WHAT IS BEING ASKED: From the first line of the data below, repeat each line exactly until you reach the line with "R_ = np.random.default_rng(11)"; include that line too.

DATA LINES:

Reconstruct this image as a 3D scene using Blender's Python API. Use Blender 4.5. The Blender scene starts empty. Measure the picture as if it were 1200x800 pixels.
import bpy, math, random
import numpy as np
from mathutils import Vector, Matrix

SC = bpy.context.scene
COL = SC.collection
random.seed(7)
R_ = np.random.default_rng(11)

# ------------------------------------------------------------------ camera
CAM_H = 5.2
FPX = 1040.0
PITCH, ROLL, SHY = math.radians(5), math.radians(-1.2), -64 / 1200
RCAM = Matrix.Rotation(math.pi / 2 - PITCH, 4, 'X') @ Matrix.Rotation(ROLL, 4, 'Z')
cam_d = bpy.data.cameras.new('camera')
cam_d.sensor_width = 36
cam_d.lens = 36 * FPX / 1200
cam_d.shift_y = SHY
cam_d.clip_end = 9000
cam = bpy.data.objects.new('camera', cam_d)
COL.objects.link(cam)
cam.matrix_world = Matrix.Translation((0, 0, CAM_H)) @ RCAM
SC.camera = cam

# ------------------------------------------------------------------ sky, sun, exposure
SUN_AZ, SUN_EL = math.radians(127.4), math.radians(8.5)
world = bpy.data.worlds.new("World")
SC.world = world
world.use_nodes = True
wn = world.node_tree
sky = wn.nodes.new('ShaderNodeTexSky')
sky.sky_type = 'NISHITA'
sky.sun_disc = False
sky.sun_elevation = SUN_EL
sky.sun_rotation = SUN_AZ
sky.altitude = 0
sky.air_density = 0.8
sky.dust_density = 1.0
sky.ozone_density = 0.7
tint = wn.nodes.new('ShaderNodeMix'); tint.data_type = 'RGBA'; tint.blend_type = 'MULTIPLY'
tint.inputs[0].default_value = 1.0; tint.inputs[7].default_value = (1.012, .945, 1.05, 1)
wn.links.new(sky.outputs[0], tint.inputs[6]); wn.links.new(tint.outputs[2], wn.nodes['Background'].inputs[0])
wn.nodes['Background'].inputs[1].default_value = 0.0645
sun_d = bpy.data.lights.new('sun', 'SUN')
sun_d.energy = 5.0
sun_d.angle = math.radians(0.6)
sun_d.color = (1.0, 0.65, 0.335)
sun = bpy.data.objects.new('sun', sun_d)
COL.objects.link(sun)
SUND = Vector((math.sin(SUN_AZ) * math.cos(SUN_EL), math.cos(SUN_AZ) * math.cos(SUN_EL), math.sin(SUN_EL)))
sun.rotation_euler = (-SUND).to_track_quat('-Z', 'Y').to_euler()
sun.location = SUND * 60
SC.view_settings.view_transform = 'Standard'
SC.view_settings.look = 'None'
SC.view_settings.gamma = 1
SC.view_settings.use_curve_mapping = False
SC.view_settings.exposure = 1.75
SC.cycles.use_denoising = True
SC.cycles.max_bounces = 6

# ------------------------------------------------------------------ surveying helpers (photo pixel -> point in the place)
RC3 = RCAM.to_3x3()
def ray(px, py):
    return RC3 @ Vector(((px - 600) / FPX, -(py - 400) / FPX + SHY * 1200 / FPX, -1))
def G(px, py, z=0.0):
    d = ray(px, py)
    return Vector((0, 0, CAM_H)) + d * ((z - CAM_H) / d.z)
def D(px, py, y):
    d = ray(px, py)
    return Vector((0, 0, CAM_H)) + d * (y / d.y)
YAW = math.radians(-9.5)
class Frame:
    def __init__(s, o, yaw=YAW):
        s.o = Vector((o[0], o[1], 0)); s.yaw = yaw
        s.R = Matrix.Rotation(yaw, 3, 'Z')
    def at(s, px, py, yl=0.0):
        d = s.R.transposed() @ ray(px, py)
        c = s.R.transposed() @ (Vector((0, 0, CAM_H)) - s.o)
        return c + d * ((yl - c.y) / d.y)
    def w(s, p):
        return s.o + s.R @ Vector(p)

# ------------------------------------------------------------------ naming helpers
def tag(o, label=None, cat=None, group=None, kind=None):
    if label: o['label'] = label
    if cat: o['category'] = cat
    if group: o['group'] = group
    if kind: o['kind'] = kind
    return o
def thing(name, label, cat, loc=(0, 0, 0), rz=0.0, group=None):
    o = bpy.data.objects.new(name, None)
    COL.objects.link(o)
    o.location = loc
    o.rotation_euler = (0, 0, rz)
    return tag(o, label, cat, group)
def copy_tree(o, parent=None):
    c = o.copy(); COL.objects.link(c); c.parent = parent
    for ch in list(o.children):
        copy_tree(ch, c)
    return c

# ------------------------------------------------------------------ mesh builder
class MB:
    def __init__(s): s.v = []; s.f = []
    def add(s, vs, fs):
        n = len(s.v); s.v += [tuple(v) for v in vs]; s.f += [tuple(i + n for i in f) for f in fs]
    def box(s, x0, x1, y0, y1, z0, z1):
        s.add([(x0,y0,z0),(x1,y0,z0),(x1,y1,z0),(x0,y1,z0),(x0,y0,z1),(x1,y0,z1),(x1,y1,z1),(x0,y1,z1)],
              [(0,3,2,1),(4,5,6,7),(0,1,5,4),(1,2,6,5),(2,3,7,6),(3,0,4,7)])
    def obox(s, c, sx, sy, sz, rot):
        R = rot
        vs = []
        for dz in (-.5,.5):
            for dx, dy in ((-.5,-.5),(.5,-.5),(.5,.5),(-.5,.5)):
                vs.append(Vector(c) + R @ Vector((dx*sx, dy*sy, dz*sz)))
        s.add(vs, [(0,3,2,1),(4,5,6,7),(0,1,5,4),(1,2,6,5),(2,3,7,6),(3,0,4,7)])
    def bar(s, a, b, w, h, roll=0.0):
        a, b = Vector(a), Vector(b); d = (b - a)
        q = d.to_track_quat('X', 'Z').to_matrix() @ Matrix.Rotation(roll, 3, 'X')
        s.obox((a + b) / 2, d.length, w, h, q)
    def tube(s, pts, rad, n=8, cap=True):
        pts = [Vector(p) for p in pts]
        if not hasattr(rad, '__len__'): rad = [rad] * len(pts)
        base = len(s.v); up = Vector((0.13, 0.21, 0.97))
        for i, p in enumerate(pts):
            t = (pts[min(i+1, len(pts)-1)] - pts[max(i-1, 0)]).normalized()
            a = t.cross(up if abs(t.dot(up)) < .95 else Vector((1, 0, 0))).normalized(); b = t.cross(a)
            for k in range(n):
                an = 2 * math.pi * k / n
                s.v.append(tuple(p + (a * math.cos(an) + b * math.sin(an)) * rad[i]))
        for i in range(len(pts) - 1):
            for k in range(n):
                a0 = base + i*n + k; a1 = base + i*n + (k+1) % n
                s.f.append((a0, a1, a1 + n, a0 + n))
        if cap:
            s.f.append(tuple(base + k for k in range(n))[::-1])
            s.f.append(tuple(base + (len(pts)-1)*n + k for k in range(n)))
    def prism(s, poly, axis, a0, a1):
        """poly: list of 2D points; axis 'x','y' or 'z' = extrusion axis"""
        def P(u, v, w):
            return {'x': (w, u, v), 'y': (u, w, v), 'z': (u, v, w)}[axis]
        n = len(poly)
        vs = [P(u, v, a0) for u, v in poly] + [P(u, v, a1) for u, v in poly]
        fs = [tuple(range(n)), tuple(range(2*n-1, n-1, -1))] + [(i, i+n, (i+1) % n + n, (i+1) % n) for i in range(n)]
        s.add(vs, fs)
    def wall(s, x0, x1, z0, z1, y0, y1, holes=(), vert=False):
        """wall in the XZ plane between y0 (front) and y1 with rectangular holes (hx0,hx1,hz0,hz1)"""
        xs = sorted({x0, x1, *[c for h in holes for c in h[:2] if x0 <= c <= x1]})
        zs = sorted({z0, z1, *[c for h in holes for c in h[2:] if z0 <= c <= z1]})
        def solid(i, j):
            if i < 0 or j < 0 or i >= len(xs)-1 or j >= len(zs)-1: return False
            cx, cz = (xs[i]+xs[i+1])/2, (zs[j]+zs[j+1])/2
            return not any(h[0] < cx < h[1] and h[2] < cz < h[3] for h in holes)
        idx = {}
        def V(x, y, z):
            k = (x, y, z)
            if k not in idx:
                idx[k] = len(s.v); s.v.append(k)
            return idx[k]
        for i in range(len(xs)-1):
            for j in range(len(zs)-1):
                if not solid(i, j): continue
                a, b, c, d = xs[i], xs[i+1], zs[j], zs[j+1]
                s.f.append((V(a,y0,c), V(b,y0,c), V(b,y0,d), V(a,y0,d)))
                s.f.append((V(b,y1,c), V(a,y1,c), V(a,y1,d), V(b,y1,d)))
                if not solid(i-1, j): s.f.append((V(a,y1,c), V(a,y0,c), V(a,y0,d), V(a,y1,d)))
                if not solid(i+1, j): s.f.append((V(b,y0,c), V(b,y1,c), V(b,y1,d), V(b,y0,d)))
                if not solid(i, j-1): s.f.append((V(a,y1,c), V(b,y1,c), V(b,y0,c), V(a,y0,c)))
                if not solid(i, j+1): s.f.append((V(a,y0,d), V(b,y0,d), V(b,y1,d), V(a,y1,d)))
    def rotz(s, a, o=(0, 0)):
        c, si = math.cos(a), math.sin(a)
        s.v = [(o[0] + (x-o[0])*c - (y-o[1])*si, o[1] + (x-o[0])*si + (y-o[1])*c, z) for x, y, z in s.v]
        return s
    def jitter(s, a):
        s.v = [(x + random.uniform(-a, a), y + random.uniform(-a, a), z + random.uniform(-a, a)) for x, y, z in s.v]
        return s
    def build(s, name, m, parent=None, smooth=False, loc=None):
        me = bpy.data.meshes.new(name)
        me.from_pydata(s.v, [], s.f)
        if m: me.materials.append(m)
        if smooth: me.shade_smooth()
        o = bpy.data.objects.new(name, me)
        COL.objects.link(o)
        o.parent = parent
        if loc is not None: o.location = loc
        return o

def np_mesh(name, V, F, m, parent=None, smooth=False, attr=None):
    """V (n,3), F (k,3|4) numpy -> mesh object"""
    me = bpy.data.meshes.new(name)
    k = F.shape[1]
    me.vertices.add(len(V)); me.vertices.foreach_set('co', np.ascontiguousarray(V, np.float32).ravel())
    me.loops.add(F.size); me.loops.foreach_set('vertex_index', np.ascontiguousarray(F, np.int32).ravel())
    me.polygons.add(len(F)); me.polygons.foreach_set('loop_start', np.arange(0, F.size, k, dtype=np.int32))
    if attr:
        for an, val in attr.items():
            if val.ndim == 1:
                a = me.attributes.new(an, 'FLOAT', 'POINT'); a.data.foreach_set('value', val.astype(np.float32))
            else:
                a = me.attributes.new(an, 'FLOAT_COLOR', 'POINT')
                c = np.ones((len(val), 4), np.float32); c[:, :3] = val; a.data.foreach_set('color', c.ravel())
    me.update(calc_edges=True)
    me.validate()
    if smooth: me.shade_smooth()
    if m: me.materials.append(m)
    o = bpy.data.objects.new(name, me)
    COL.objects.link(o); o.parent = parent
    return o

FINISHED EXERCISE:
Reconstruct this image as a 3D scene using Blender's Python API. Use Blender 4.5. The Blender scene starts empty. Measure the picture as if it were 1200x800 pixels.
import bpy, math, random
import numpy as np
from mathutils import Vector, Matrix

SC = bpy.context.scene
COL = SC.collection
random.seed(7)
R_ = np.random.default_rng(11)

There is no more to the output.